Exactly what I came back to say. I don’t expect all would feel this way but you know you’ve got a keeper whenever they do. I mean it’s a position meant to excel in good judgement and leadership, right?
Out of curiosity, are these bonuses performance based and just coincidentally handed out around Christmas time? Regardless, unless the CEO is the sole owner, it’s not really his money so I don’t see why he deserves a gift for giving out company bonuses.
Eh, depends on the boss. The guys in my little isolated section gave our direct supervisor a nice retirement gift recently and in the past an annual birthday/Christmas gift ( almost always a gift card ). He reciprocated in turn for Christmas and Thanksgiving. But we never gave anything to his boss. Or his boss’s boss. Or his boss’s boss’s boss. Or his boss’s boss’s boss’s boss ;).

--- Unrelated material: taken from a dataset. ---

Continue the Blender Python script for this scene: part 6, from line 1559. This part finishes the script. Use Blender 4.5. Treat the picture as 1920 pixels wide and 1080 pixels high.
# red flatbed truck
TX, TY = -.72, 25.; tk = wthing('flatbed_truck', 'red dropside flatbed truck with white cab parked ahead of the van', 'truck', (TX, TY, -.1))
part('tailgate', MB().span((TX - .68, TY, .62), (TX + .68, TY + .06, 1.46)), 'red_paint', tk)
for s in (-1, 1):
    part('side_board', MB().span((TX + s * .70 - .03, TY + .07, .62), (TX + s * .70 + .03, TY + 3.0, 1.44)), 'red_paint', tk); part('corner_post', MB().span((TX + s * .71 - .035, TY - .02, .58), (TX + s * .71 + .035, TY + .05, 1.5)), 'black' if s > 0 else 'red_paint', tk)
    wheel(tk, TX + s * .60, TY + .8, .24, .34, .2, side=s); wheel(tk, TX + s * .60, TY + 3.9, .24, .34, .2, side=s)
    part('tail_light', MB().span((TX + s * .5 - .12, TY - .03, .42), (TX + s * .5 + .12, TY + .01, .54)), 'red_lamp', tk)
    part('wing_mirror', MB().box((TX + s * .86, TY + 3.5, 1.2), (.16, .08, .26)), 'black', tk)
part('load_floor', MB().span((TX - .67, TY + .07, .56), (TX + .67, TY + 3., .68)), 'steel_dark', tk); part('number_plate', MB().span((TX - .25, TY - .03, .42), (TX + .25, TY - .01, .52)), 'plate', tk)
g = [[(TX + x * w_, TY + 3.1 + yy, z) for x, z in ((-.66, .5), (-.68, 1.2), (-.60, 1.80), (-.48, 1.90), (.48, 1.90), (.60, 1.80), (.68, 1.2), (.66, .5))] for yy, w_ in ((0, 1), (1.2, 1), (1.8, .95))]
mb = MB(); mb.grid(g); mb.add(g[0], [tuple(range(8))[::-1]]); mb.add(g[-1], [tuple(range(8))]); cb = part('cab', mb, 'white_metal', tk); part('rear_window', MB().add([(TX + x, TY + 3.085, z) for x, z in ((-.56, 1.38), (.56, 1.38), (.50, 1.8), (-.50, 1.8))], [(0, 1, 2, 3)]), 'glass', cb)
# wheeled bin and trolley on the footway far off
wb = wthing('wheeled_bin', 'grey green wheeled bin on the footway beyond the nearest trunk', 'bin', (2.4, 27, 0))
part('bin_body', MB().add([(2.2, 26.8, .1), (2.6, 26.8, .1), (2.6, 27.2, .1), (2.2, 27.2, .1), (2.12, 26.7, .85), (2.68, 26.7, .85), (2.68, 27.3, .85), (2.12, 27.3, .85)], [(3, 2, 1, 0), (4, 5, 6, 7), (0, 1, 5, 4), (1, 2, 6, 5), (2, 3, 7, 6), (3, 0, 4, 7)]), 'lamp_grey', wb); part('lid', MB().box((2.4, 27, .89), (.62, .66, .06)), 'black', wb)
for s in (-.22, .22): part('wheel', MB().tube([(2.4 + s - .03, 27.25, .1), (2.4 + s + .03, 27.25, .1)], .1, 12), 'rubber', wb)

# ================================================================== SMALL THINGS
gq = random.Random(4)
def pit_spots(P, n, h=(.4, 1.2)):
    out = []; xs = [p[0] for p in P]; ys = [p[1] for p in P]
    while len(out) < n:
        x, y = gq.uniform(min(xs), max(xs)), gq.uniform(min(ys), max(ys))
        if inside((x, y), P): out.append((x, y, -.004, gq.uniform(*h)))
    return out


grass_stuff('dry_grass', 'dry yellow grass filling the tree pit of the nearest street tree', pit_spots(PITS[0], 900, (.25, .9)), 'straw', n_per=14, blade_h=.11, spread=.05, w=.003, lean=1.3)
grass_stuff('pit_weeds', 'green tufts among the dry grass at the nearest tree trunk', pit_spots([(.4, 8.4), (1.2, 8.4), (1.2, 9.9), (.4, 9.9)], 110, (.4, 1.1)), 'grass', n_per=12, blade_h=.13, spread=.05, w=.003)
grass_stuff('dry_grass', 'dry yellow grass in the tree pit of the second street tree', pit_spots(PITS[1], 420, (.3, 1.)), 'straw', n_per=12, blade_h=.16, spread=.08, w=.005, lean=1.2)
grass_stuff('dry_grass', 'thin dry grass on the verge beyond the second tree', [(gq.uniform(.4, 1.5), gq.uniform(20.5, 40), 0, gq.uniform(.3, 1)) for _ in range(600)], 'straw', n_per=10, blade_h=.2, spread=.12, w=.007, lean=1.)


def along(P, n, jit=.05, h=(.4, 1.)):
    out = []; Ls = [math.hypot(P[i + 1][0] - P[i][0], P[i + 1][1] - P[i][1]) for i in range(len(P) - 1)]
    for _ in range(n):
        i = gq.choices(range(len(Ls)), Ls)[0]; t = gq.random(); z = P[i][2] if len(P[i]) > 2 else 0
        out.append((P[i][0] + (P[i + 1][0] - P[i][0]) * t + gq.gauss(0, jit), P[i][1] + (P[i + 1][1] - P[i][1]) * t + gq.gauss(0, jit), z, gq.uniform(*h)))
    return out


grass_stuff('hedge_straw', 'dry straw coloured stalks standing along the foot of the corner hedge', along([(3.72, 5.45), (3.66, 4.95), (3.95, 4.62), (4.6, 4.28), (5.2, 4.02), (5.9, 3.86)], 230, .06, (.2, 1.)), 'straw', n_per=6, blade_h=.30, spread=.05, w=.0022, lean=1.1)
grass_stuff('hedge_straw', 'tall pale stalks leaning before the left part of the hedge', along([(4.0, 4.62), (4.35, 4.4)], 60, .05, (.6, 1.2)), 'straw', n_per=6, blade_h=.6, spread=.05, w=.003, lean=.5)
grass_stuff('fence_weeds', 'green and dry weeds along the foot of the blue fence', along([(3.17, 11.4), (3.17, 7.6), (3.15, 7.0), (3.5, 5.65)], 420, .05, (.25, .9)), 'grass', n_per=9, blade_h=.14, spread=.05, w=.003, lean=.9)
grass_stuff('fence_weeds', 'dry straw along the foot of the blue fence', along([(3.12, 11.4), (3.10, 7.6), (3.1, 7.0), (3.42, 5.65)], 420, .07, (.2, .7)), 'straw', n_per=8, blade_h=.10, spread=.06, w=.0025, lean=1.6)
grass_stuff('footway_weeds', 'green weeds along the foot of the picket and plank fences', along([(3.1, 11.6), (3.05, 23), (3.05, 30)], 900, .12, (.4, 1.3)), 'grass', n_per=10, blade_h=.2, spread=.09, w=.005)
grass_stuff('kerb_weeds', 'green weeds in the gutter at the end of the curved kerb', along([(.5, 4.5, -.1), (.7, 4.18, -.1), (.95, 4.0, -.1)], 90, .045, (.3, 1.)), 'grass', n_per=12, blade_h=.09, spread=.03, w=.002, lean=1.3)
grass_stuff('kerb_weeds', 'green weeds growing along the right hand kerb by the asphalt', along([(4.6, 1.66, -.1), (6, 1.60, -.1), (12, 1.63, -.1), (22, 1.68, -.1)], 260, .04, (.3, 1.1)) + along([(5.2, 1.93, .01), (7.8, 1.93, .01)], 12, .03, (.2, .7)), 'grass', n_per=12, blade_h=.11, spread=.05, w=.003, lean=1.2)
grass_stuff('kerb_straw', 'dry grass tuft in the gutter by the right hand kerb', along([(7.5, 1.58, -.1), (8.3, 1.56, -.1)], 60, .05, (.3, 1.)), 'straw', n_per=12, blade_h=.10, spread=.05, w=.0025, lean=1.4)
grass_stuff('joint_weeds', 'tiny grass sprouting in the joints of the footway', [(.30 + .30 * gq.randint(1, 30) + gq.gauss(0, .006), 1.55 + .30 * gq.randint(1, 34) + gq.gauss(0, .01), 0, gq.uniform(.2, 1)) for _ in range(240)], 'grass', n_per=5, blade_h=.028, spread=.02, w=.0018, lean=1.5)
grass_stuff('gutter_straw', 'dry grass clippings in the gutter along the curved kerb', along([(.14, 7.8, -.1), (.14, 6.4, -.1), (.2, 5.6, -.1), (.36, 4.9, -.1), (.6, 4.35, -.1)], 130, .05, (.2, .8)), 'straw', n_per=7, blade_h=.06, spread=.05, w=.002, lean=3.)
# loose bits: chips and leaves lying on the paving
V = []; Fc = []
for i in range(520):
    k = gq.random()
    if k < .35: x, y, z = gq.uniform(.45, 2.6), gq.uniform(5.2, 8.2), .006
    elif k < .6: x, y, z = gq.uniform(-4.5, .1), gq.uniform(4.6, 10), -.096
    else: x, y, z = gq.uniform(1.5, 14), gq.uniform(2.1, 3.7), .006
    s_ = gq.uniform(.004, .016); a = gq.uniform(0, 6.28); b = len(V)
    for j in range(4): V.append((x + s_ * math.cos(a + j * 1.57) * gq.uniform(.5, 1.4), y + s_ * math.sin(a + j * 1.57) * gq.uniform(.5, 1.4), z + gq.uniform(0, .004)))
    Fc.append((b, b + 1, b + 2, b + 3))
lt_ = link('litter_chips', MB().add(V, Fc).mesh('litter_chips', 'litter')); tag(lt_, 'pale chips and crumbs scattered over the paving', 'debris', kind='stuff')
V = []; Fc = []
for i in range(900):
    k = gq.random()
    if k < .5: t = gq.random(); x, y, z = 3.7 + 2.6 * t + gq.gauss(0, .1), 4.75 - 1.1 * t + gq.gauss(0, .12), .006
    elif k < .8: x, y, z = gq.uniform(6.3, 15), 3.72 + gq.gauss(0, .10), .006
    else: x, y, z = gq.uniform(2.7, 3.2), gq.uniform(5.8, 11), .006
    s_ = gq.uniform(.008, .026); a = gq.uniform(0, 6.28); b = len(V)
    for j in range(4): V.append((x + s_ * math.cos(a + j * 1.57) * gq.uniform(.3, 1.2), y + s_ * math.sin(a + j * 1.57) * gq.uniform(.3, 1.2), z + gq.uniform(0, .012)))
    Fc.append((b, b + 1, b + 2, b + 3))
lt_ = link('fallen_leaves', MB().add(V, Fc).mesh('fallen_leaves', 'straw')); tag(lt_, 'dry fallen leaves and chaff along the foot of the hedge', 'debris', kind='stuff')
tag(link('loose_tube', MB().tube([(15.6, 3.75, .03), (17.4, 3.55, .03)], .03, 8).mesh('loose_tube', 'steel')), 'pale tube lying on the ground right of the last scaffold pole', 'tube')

Basically just him because we worked with him everyday and he was a good boss, by and large. We didn’t feel obligated and there was zero pressure to do so.
Apparently I spoke too soon about him asking for more money. He informed me that he “demanded haha” more money from one of his coworkers and agreed to wait until bonus time. There was definitely a hint in that conversation that I might want to contribute additional monies as well. My only comment was about how nice it was for him to be so generous.
Why don’t you be direct with him? The agreed upon amount was $20, he is asking for more money because he personally wants to buy a bigger present, and nobody else is obligated to spend to his comfort level here. He isn’t going to take the hint.
The CEO is a GREAT guy. No doubt. Someone asked about if the bonus comes directly from him. While it is a complicated formula, in short the answer is yes. If he did not bonus out this money, as managing partner, it would be his to keep.